◆ Exercise task
Repeat the listing word for word. No pictures belong in the copy.

— Begin Collected material —

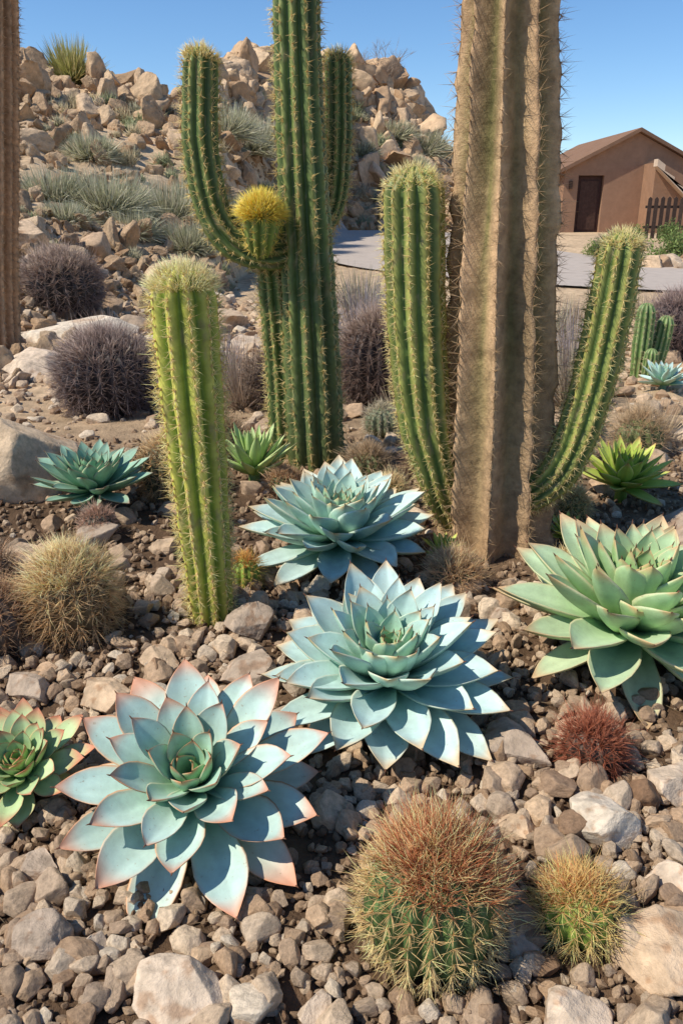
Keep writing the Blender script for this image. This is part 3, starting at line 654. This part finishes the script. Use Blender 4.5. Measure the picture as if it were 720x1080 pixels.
# ------------------------------------------------------------------ road
def ribbon(name,cl,w,z,mat,col):
    C=catmull([(p[0],p[1],0,0) for p in cl],16)[:,:2];T=norm(np.gradient(C,axis=0));Nn=np.stack([-T[:,1],T[:,0]],-1)
    ww=np.linspace(-w/2,w/2,9);mb=MB()
    V=np.zeros((len(C),9,3));V[...,:2]=C[:,None,:]+Nn[:,None,:]*ww[None,:,None]
    V[...,2]=terrain(V[...,0],V[...,1],False)+z
    mb.add(V.reshape(-1,3),col,grid_quads(len(C),9,False));return mb.build(name,mat)
ribbon('road',[(30,13.0),(14,12.6),(7,12.8),(3.5,15.5),(2.0,21),(1.2,28),(1.0,36)],6.0,.035,M_road,(.46,.385,.325))
x=rng.uniform(4.6,9,60);y=15.6+.22*(x-5)+rng.normal(0,.35,60);stones('border_rocks',c_peb,24,x,y,rng.uniform(.1,.24,60),sink=.25)
# ------------------------------------------------------------------ house
def prism(mb,poly,y0,y1,col,mat=0):
    n_=len(poly);a=[(p[0],y0,p[1]) for p in poly];b=[(p[0],y1,p[1]) for p in poly]
    v=np.array(a+b);q=[[i,(i+1)%n_,n_+(i+1)%n_,n_+i] for i in range(n_)]
    t=[[0,i+1,i] for i in range(1,n_-1)]+[[n_,n_+i,n_+i+1] for i in range(1,n_-1)]
    mb.add(v,col,q,t,mat)
H=empty('adobe_house',(11.4,34,tz(11.4,34)))
BR=(.33,.195,.125)
def part(name,poly,y0,y1,col,mat):
    m=MB();prism(m,poly,y0,y1,col);return m.build(name,mat,smooth=False,parent=H)
part('front_wall_left',[(-2.7,-.3),(-2.15,-.3),(-2.15,2.55),(-2.7,2.27)],0,.35,BR,M_wall)
part('front_wall_right',[(-1.15,-.3),(3.6,-.3),(3.6,1.85),(0,3.62),(-1.15,3.06)],0,.35,BR,M_wall)
part('front_wall_lintel',[(-2.15,2.1),(-1.15,2.1),(-1.15,3.06),(-2.15,2.55)],0,.35,BR,M_wall)
part('side_wall',[(-2.7,-.3),(-2.4,-.3),(-2.4,2.3),(-2.7,2.27)],.353,8,BR,M_wall)
part('back_wall',[(-2.7,-.3),(3.6,-.3),(3.6,1.85),(0,3.62),(-2.7,2.27)],8.003,8.3,BR,M_wall)
part('right_wall',[(3.3,-.3),(3.6,-.3),(3.6,1.85),(3.3,1.9)],.353,8,BR,M_wall)
part('door',[(-2.13,-.2),(-1.17,-.2),(-1.17,2.08),(-2.13,2.08)],.2,.26,(.06,.03,.025),M_wood)
part('door_panel',[(-2.0,.1),(-1.3,.1),(-1.3,1.9),(-2.0,1.9)],.17,.197,(.075,.04,.03),M_wood)
part('roof_left',[(-3.0,2.14),(0,3.64),(0,3.78),(-3.0,2.28)],-.25,8.5,(.24,.14,.09),M_wall)
part('roof_right',[(0.003,3.64),(3.9,1.72),(3.9,1.86),(0.003,3.78)],-.25,8.5,(.2,.12,.08),M_wall)
part('porch_block',[(.35,-.3),(3.4,-.3),(3.4,1.25),(1.5,1.3),(.35,2.5)],-1.3,-.02,(.30,.175,.11),M_wall)
part('stair_parapet',[(.25,2.35),(1.75,1.05),(1.75,1.25),(1.35,1.45),(1.35,1.62),(.95,1.8),(.95,1.98),(.55,2.2),(.55,2.4),(.25,2.6)],-1.7,-1.303,(.62,.48,.36),M_wall)
part('wall_lamp',[(-2.5,1.6),(-2.38,1.6),(-2.38,1.9),(-2.5,1.9)],-.1,-.003,(.1,.06,.04),M_wood)
F=empty('wooden_fence',(9.6,27,tz(9.6,27)))
m=MB()
for i in range(24):
    x0=i*.2;hh=1.15+.04*random.random();prism(m,[(x0,-.05),(x0+.12,-.05),(x0+.12,hh),(x0+.06,hh+.06),(x0,hh)],0,.03,np.array((.07,.045,.035))*(.8+.4*random.random()))
m.build('pickets',M_wood,smooth=False,parent=F)
m=MB()
for z in (.3,.9): prism(m,[(-.05,z),(4.9,z),(4.9,z+.08),(-.05,z+.08)],.033,.08,(.06,.04,.03))
m.build('rails',M_wood,smooth=False,parent=F)
m_=900;x,y=region(m_,.6,3.6,.5,.3);an=rng.uniform(0,6.28,m_)
mb=MB();add_spines(mb,np.stack([x,y,terrain(x,y)+.012],-1),np.stack([np.cos(an),np.sin(an),rng.normal(0,.12,m_)],-1),rng.uniform(.015,.07,m_),.0009,(.35,.25,.15));mb.build('twig_litter',M_grass)
# ------------------------------------------------------------------ light, sky, camera
SUN_EL=50;az_dir=np.array([-.85,-.28])
sd=Vector((az_dir[0],az_dir[1],0)).normalized()*math.cos(math.radians(SUN_EL))+Vector((0,0,math.sin(math.radians(SUN_EL))))
sun=bpy.data.lights.new('sun','SUN');sun.energy=5.0;sun.angle=math.radians(.5);sun.color=(1,.94,.82)
so=bpy.data.objects.new('sun',sun);scene.collection.objects.link(so);so.rotation_euler=sd.to_track_quat('Z','Y').to_euler();so.location=(0,0,10)
w=bpy.data.worlds.new('World');scene.world=w;w.use_nodes=True;nt=w.node_tree
bg=nt.nodes['Background'];sk=nt.nodes.new('ShaderNodeTexSky');sk.sky_type='NISHITA';sk.sun_disc=False
sk.sun_elevation=math.radians(SUN_EL);sk.sun_rotation=math.atan2(sd.x,sd.y)
sk.altitude=1000;sk.air_density=1.0;sk.dust_density=.0;sk.ozone_density=4.5
hs=nt.nodes.new('ShaderNodeHueSaturation');hs.inputs['Saturation'].default_value=1.12;hs.inputs['Value'].default_value=1.0
nt.links.new(sk.outputs[0],hs.inputs['Color']);nt.links.new(hs.outputs[0],bg.inputs[0]);bg.inputs[1].default_value=.15
cam=bpy.data.cameras.new('camera');co=bpy.data.objects.new('camera',cam);scene.collection.objects.link(co)
cam.sensor_fit='VERTICAL';cam.sensor_height=36;cam.lens=28.27;cam.clip_end=2000;cam.clip_start=.02
co.location=(0,0,1.0);co.rotation_euler=(math.radians(90-20.56),0,0)
scene.camera=co
scene.view_settings.view_transform='Standard';scene.view_settings.look='None';scene.view_settings.exposure=0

— End Collected material —

◆ Finished exercise
Keep writing the Blender script for this image. This is part 3, starting at line 654. This part finishes the script. Use Blender 4.5. Measure the picture as if it were 720x1080 pixels.
# ------------------------------------------------------------------ road
def ribbon(name,cl,w,z,mat,col):
    C=catmull([(p[0],p[1],0,0) for p in cl],16)[:,:2];T=norm(np.gradient(C,axis=0));Nn=np.stack([-T[:,1],T[:,0]],-1)
    ww=np.linspace(-w/2,w/2,9);mb=MB()
    V=np.zeros((len(C),9,3));V[...,:2]=C[:,None,:]+Nn[:,None,:]*ww[None,:,None]
    V[...,2]=terrain(V[...,0],V[...,1],False)+z
    mb.add(V.reshape(-1,3),col,grid_quads(len(C),9,False));return mb.build(name,mat)
ribbon('road',[(30,13.0),(14,12.6),(7,12.8),(3.5,15.5),(2.0,21),(1.2,28),(1.0,36)],6.0,.035,M_road,(.46,.385,.325))
x=rng.uniform(4.6,9,60);y=15.6+.22*(x-5)+rng.normal(0,.35,60);stones('border_rocks',c_peb,24,x,y,rng.uniform(.1,.24,60),sink=.25)
# ------------------------------------------------------------------ house
def prism(mb,poly,y0,y1,col,mat=0):
    n_=len(poly);a=[(p[0],y0,p[1]) for p in poly];b=[(p[0],y1,p[1]) for p in poly]
    v=np.array(a+b);q=[[i,(i+1)%n_,n_+(i+1)%n_,n_+i] for i in range(n_)]
    t=[[0,i+1,i] for i in range(1,n_-1)]+[[n_,n_+i,n_+i+1] for i in range(1,n_-1)]
    mb.add(v,col,q,t,mat)
H=empty('adobe_house',(11.4,34,tz(11.4,34)))
BR=(.33,.195,.125)
def part(name,poly,y0,y1,col,mat):
    m=MB();prism(m,poly,y0,y1,col);return m.build(name,mat,smooth=False,parent=H)
part('front_wall_left',[(-2.7,-.3),(-2.15,-.3),(-2.15,2.55),(-2.7,2.27)],0,.35,BR,M_wall)
part('front_wall_right',[(-1.15,-.3),(3.6,-.3),(3.6,1.85),(0,3.62),(-1.15,3.06)],0,.35,BR,M_wall)
part('front_wall_lintel',[(-2.15,2.1),(-1.15,2.1),(-1.15,3.06),(-2.15,2.55)],0,.35,BR,M_wall)
part('side_wall',[(-2.7,-.3),(-2.4,-.3),(-2.4,2.3),(-2.7,2.27)],.353,8,BR,M_wall)
part('back_wall',[(-2.7,-.3),(3.6,-.3),(3.6,1.85),(0,3.62),(-2.7,2.27)],8.003,8.3,BR,M_wall)
part('right_wall',[(3.3,-.3),(3.6,-.3),(3.6,1.85),(3.3,1.9)],.353,8,BR,M_wall)
part('door',[(-2.13,-.2),(-1.17,-.2),(-1.17,2.08),(-2.13,2.08)],.2,.26,(.06,.03,.025),M_wood)
part('door_panel',[(-2.0,.1),(-1.3,.1),(-1.3,1.9),(-2.0,1.9)],.17,.197,(.075,.04,.03),M_wood)
part('roof_left',[(-3.0,2.14),(0,3.64),(0,3.78),(-3.0,2.28)],-.25,8.5,(.24,.14,.09),M_wall)
part('roof_right',[(0.003,3.64),(3.9,1.72),(3.9,1.86),(0.003,3.78)],-.25,8.5,(.2,.12,.08),M_wall)
part('porch_block',[(.35,-.3),(3.4,-.3),(3.4,1.25),(1.5,1.3),(.35,2.5)],-1.3,-.02,(.30,.175,.11),M_wall)
part('stair_parapet',[(.25,2.35),(1.75,1.05),(1.75,1.25),(1.35,1.45),(1.35,1.62),(.95,1.8),(.95,1.98),(.55,2.2),(.55,2.4),(.25,2.6)],-1.7,-1.303,(.62,.48,.36),M_wall)
part('wall_lamp',[(-2.5,1.6),(-2.38,1.6),(-2.38,1.9),(-2.5,1.9)],-.1,-.003,(.1,.06,.04),M_wood)
F=empty('wooden_fence',(9.6,27,tz(9.6,27)))
m=MB()
for i in range(24):
    x0=i*.2;hh=1.15+.04*random.random();prism(m,[(x0,-.05),(x0+.12,-.05),(x0+.12,hh),(x0+.06,hh+.06),(x0,hh)],0,.03,np.array((.07,.045,.035))*(.8+.4*random.random()))
m.build('pickets',M_wood,smooth=False,parent=F)
m=MB()
for z in (.3,.9): prism(m,[(-.05,z),(4.9,z),(4.9,z+.08),(-.05,z+.08)],.033,.08,(.06,.04,.03))
m.build('rails',M_wood,smooth=False,parent=F)
m_=900;x,y=region(m_,.6,3.6,.5,.3);an=rng.uniform(0,6.28,m_)
mb=MB();add_spines(mb,np.stack([x,y,terrain(x,y)+.012],-1),np.stack([np.cos(an),np.sin(an),rng.normal(0,.12,m_)],-1),rng.uniform(.015,.07,m_),.0009,(.35,.25,.15));mb.build('twig_litter',M_grass)
# ------------------------------------------------------------------ light, sky, camera
SUN_EL=50;az_dir=np.array([-.85,-.28])
sd=Vector((az_dir[0],az_dir[1],0)).normalized()*math.cos(math.radians(SUN_EL))+Vector((0,0,math.sin(math.radians(SUN_EL))))
sun=bpy.data.lights.new('sun','SUN');sun.energy=5.0;sun.angle=math.radians(.5);sun.color=(1,.94,.82)
so=bpy.data.objects.new('sun',sun);scene.collection.objects.link(so);so.rotation_euler=sd.to_track_quat('Z','Y').to_euler();so.location=(0,0,10)
w=bpy.data.worlds.new('World');scene.world=w;w.use_nodes=True;nt=w.node_tree
bg=nt.nodes['Background'];sk=nt.nodes.new('ShaderNodeTexSky');sk.sky_type='NISHITA';sk.sun_disc=False
sk.sun_elevation=math.radians(SUN_EL);sk.sun_rotation=math.atan2(sd.x,sd.y)
sk.altitude=1000;sk.air_density=1.0;sk.dust_density=.0;sk.ozone_density=4.5
hs=nt.nodes.new('ShaderNodeHueSaturation');hs.inputs['Saturation'].default_value=1.12;hs.inputs['Value'].default_value=1.0
nt.links.new(sk.outputs[0],hs.inputs['Color']);nt.links.new(hs.outputs[0],bg.inputs[0]);bg.inputs[1].default_value=.15
cam=bpy.data.cameras.new('camera');co=bpy.data.objects.new('camera',cam);scene.collection.objects.link(co)
cam.sensor_fit='VERTICAL';cam.sensor_height=36;cam.lens=28.27;cam.clip_end=2000;cam.clip_start=.02
co.location=(0,0,1.0);co.rotation_euler=(math.radians(90-20.56),0,0)
scene.camera=co
scene.view_settings.view_transform='Standard';scene.view_settings.look='None';scene.view_settings.exposure=0